No one, so far as I am aware, has begun or intends to write any review on Kanun revolutsii.[2] Therefore please do write it: what we are short of in Zarya is reviews.

As for the programme, I will send you my comments on G. V.’s draft in a few days (my sick friend now has them)[3]; I showed them to my friends here, and they persuaded me not to send them to G. V., in view of the proposals which had been made for an “arbitration or conciliation” committee. But I would be very happy to send them to you personally to show you my Bedenken[4] set forth therein systematically. As regards our meeting,[5] however, I don’t think it could bring matters to a satisfactory conclusion just at present. I don’t know what the whole board will decide (we shall be acquainting it with your plan this very day), but I personally very much fear that in the absence of an already prepared third draft, in the absence of a new make-up of those voting, in the absence of any firm agreement on how to vote, who is to vote and what significance is to be attached to the voting, our Zurich meeting would once again be inconclusive. And you are a thousand times right about the importance of issuing a programme.
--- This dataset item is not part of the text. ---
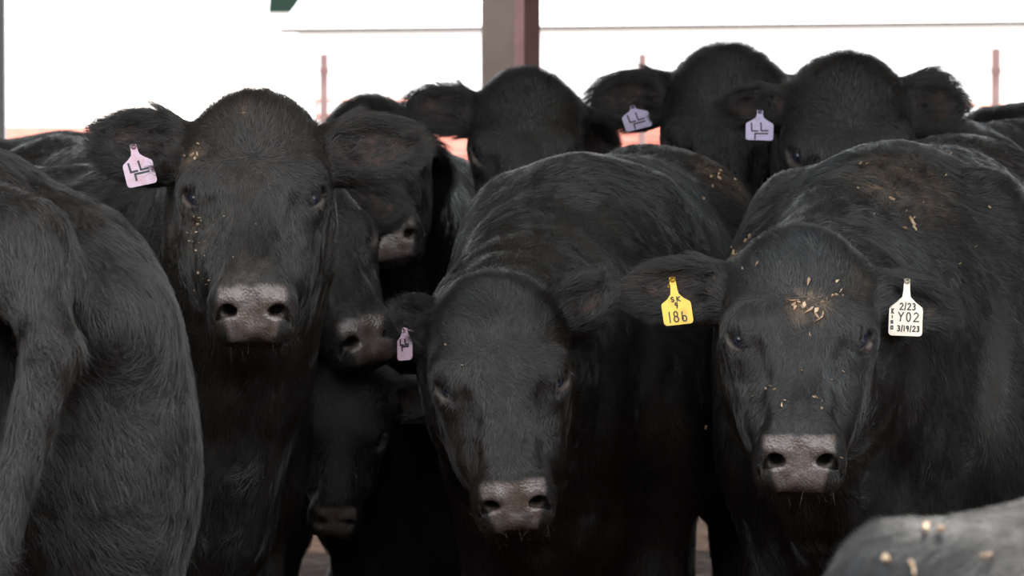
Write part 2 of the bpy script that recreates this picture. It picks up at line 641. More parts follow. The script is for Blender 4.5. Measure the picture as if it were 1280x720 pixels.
def head_prims(f, H, ears):
    f = Shorter(f, H)
    f.ell(H, (0, .125, -.085), (.113, .105, .095), .05)
    f.ell(H, (0, .135, -.042), (.116, .108, .050), .05)
    f.ell(H, (0, .028, -.065), (.052, .046, .058), .10)
    f.cap(H, (0, .16, -.070), .066, (0, .36, -.072), .050, .04)
    f.box(H, (0, .25, -.036), (.026, .105, .004), .018, .028)
    for s in (1, -1):
        f.ell(H, (s * .086, .170, -.045), (.034, .044, .032), .04)
        f.cap(H, (s * .050, .148, -.012), .016, (s * .092, .156, -.020), .013, .03)
        f.ell(H, (s * .060, .20, -.145), (.046, .115, .085), .05)
        f.cap(H, (s * .058, .10, -.20), .045, (s * .028, .38, -.125), .030, .05)
        f.cap(H, (s * .084, .205, -.080), .020, (s * .062, .310, -.095), .018, .035)
        f.cap(H, (s * .078, .218, -.012), .013, (s * .060, .268, -.022), .008, .024, -1)
        c, o, a, b = eye_frame(s)
        R = np.stack([a, b, o], 1)
        f.ell(H, c, (.031, .026, .0285), .022, 1, R)
        f.cap(H, c + o * .0245 - a * .022 - b * s * -.008, .0045, c + o * .026 + b * s * -.017, .0055, .010)
        f.ell(H, c + o * .028 + a * .002, (.0225, .0118, .021), .006, -1, R)
        f.cap(H, c + o * .022 + a * .020, .003, c + o * .020 + a * .034, .0015, .012, -1)
    # muzzle
    Rm = np.stack([(1, 0, 0), MT, MN], 1)
    Mz = H @ m4(Rm, MO)
    f.box(Mz, (0, .0, -.045), (.034, .022, .016), .029, .035)
    for s in (1, -1):
        f.ell(Mz, (s * .045, .004, -.040), (.030, .042, .034), .02)       # side of the nose
        f.ell(Mz, (s * .038, .036, -.040), (.026, .020, .028), .02)       # upper lip
        f.cap(Mz, (s * .026, -.020, -.006), .009, (s * .052, -.016, -.016), .009, .012)   # upper rim
        f.cap(Mz, (s * .024, -.014, -.005), .009, (s * .026, .012, -.008), .010, .014)
        f.ell(Mz, (s * .039, -.001, -.006), (.0150, .0100, .036), .006, -1, rotm('Z', -s * 14))
        f.cap(Mz, (s * .049, .004, -.010), .009, (s * .062, .026, -.024), .005, .007, -1)
    f.cap(Mz, (0, .012, .008), .003, (0, .050, .006), .003, .012, -1)
    f.ell(H, (0, .405, -.122), (.043, .046, .026), .022)
    f.cap(H, (-.026, .432, -.122), .016, (.026, .432, -.122), .016, .016)
    for s in (1, -1):
        f.cap(H, (0, .482, -.104), .004, (s * .040, .464, -.108), .004, .008, -1)
        f.cap(H, (s * .040, .464, -.108), .004, (s * .070, .405, -.112), .003, .010, -1)
    for s, e in zip((1, -1), ears):
        if e is None:
            continue
        E = ear_matrix(H, s, e)
        L, W = e.get('L', 1.0), e.get('W', 1.0)
        f.cap(H, (s * .075, .045, -.085), .038, tuple((np.linalg.inv(H) @ np.append(E[:3, :3] @ np.array([.045, 0, -.006]) + E[:3, 3], 1))[:3]), .026, .04)
        f.ell(E, (.112 * L, .004, 0), (.088 * L, .058 * W, .026), .025)
        f.ell(E, (.075 * L, 0, -.006), (.075 * L, .046 * W, .032), .03)
        f.ell(E, (.106 * L, .002, .022), (.074 * L, .043 * W, .026), .010, -1)
        f.cap(E, (.045 * L, .012, -.002), .006, (.13 * L, .020, -.006), .003, .012)
        f.cap(E, (.045 * L, -.010, -.002), .006, (.12 * L, -.012, -.008), .003, .012)
        f.ell(E, (.035 * L, .0, .020), (.035, .022, .014), .016)


def ear_matrix(H, s, e):
    """x along the ear to its tip, z out of its opening"""
    up, fw = math.radians(e.get('up', 10)), math.radians(e.get('fw', -15))
    d = np.array([s * math.cos(up) * math.cos(fw), -math.sin(up) * math.cos(fw), math.sin(fw)])
    n = np.array([0, .35, .94])
    tw = math.radians(e.get('tw', 0))
    n = n - d * (n @ d)
    n /= np.linalg.norm(n)
    b = np.cross(n, d)
    n = math.cos(tw) * n + math.sin(tw) * b
    b = np.cross(n, d)
    R = np.stack([d, b, n], 1)
    t = np.array([s * .088, .050, -.085])
    return H @ m4(R, t)


def body_prims(f, B, st=1.0, o=None):
    o = o or {}
    tx = o.get('tail', 0)
    w = st
    sx = .80 * w
    S = np.diag([sx, 1, 1, 1])
    # barrel
    f.ell(B, (0, .18, .86), (.285 * w, .55, .375), .10)
    f.ell(B, (0, -.25, .87), (.295 * w, .60, .36), .10)
    f.ell(B, (0, .50, .90), (.215 * w, .30, .36), .10)
    f.cap(B, (0, .46, 1.17), .095, (0, .05, 1.13), .11, .10)
    f.cap(B, (0, .05, 1.13), .11, (0, -.62, 1.15), .11, .10)
    f.cap(B, (0, -.60, 1.15), .11, (0, -.90, 1.14), .07, .10)
    f.ell(B, (0, .66, .66), (.12 * w, .17, .16), .10)
    for s in (1, -1):
        f.ell(B, (s * .165 * w, .42, .93), (.115, .19, .31), .08)
        f.ell(B, (s * .175 * w, .56, .80), (.085, .12, .16), .06)
        f.cap(B, (s * .185 * w, -.50, 1.115), .050, (s * .10, -.62, 1.15), .06, .12)
        f.cap(B, (s * .13 * w, -.92, 1.05), .06, (s * .10, -.62, 1.12), .08, .08)
        f.ell(B, (s * .155 * w, -.74, .86), (.135, .24, .33), .08)
        fx, fy = s * .155 * w, .50 + o.get('f', (0, 0))[0 if s > 0 else 1]
        f.cap(B, (fx, .52, .72), .095, (fx, fy + .02, .43), .058, .06)
        f.ell(B, (fx, fy + .03, .41), (.056, .058, .065), .04)
        f.cap(B, (fx, fy + .02, .38), .046, (fx, fy, .15), .036, .03)
        f.ell(B, (fx, fy, .13), (.045, .05, .045), .03)
        f.cap(B, (fx, fy, .12), .040, (fx, fy + .035, .065), .042, .02)
        f.cap(B, (fx - .022, fy + .045, .035), .036, (fx + .022, fy + .045, .035), .036, .012)
        hy = -.88 + o.get('h', (0, 0))[0 if s > 0 else 1]
        hx = s * .17 * w
        f.cap(B, (hx, -.60, .72), .13, (hx, hy + .07, .55), .072, .08)
        f.cap(B, (hx, hy + .05, .56), .062, (hx, hy, .45), .052, .04)
        f.cap(B, (hx, hy, .44), .046, (hx, hy + .04, .15), .038, .03)
        f.cap(B, (hx, hy + .04, .13), .044, (hx, hy + .075, .065), .042, .02)
        f.cap(B, (hx - .022, hy + .085, .035), .036, (hx + .022, hy + .085, .035), .036, .012)
        f.ell(B, (s * .20 * w, -.42, .72), (.08, .17, .13), .10)
    f.cap(B, (0, -.92, 1.14), .045, (0, -1.02, 1.02), .030, .05)
    f.cap(B, (0, -1.02, 1.02), .030, (tx, -1.05, .55), .018, .03)
    f.cap(B, (tx, -1.05, .55), .030, (tx * 1.3, -1.04, .32), .020, .03)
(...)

Have you seen Borba’s Kalendar[6]? How did you like it?

No. 4 of Revolutsionnaya Rossiya[7] has appeared. That’s hard work!

Forgive me for the brevity and hastiness of this letter. I am in a great hurry.

Yours....

  1. The departure of the Munich section of Iskra’s Editorial Board (Lenin, V. I. Zasulich and Y. O. Martov; A. N. Potresov was unwell and stayed in Switzerland) for London was discussed in March 1902 when it was informed that the Russian and German police had got wind of the publication of Iskra in Germany. In late March, the question was settled and Lenin and N. K. Krupskaya left Munich for London on April 12. Martov and Zasulich arrived later.
  2. Kanun revolutsii (Eve of Revolution)—a non-periodical publication of the Svoboda (Freedom) group, edited by Y. 0. Zelensky (L. Nadezhdin). No review of its No. 1 appeared in Zarya.
  3. A reference to Lenin’s notes on G. V. Plekhanov’s second draft programme (see present edition, Vol. 6, pp. 37–57) the MS. of which was kept by A. N. Potresov until April 2. For Potresov’s opinion of Lenin’s notes, see Lenin Miscellany II, pp. 105–07.
  4. Considerations.—Ed.
  5. A “Congress” or meeting of Iskra’s editorial board was proposed in P. B. Axelrod’s letter to Lenin of March 25, 1902 (see Lenin Miscellany II, pp. 99–101). Lenin refused to attend. The meeting between G. V. Plekhanov, V. I. Zasulich, P. B. Axelrod and Y. O. Martov was held in Zurich on April 14, 1902, where they discussed and adopted a draft programme worked out by a commission, which had adopted Plekhanov’s draft as a basis but with amendments suggested in Lenin’s counter-draft and remarks.
  6. Sotsial-Demokratichesky Kalendar na 1902 god (Social-Democratic Calendar for 1902) was issued by the Borba group in Geneva in 1902.
  7. Revolutsionnaya Rossiya (Revolutionary Russia)—an illegal paper of the League of Socialist-Revolutionaries published in Russia from late 1900 (No. 1 dated 1900 actually appeared in January 1901). It was published in Geneva from January 1902 to December 1905 as an organ of the S.R. Party.